Aggrieved by this, the Revenue went on appeal before the Tribunal. The Tribunal rejected the Revenue’s appeals.

The Hon’ble High Court held that violation of section 11(5) read with section 13(1)(d) by the assessee would result in the maximum marginal rate of tax only on the dividend income on shares, which was not the recognised mode of investment and that the assessee would not be vested with marginal rate of tax on the entire income. Therefore, the income other than dividend income has to be taxed only to the extent to which the violation was found by the Assessing Officer. Under section 161(1A), which begins with a non obstante clause, it is provided that where any income in respect of which a person is liable as a representative assessee consists of profits of business, then tax shall be charged on the whole of the income in respect of which such person is so liable at the maximum marginal rate.
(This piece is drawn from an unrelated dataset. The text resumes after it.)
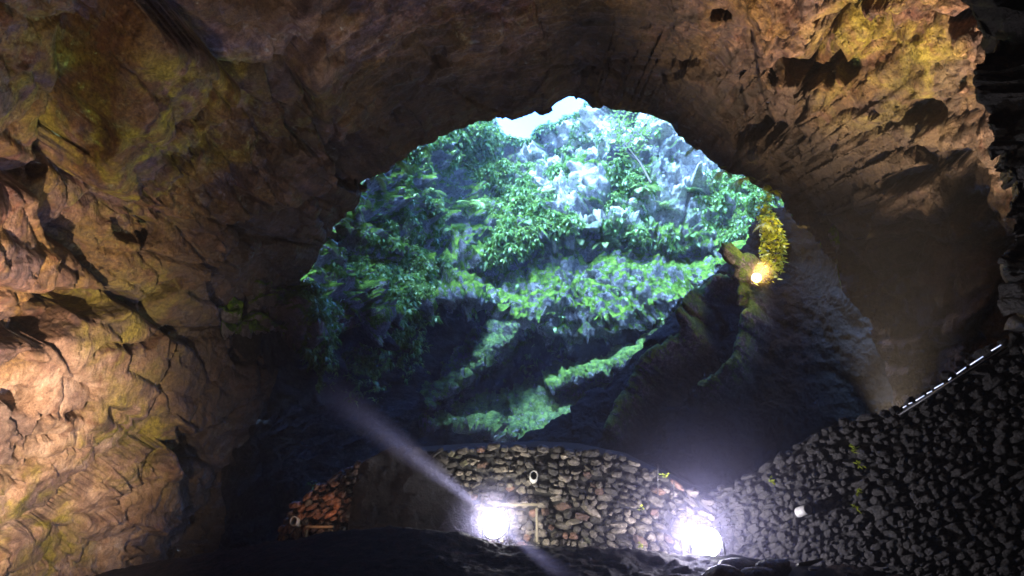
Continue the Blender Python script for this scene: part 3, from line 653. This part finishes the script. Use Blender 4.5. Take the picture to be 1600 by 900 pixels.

Therefore, reading the above two phrases show that the Legislature has clearly indicated its mind in the proviso to section 164(2) when it categorically refers to forfeiture of exemption for breach of section 13(1)(d), resulting in levy of maximum marginal rate of tax only to that part of the income which has forfeited exemption. It does not refer to the entire income being subjected to maximum marginal rate of tax. The High court followed the decision of Bombay High Court in DIT (Exemptions) vs. Sheth Mafatlal Gagalbhai Foundation Trust : [2001] 249 ITR 533 (Bom.) and confirmed the order of the Tribunal, thereby rejected the Revenue’s appeals.

The Revenue filed SLP before Supreme Court which was dismissed.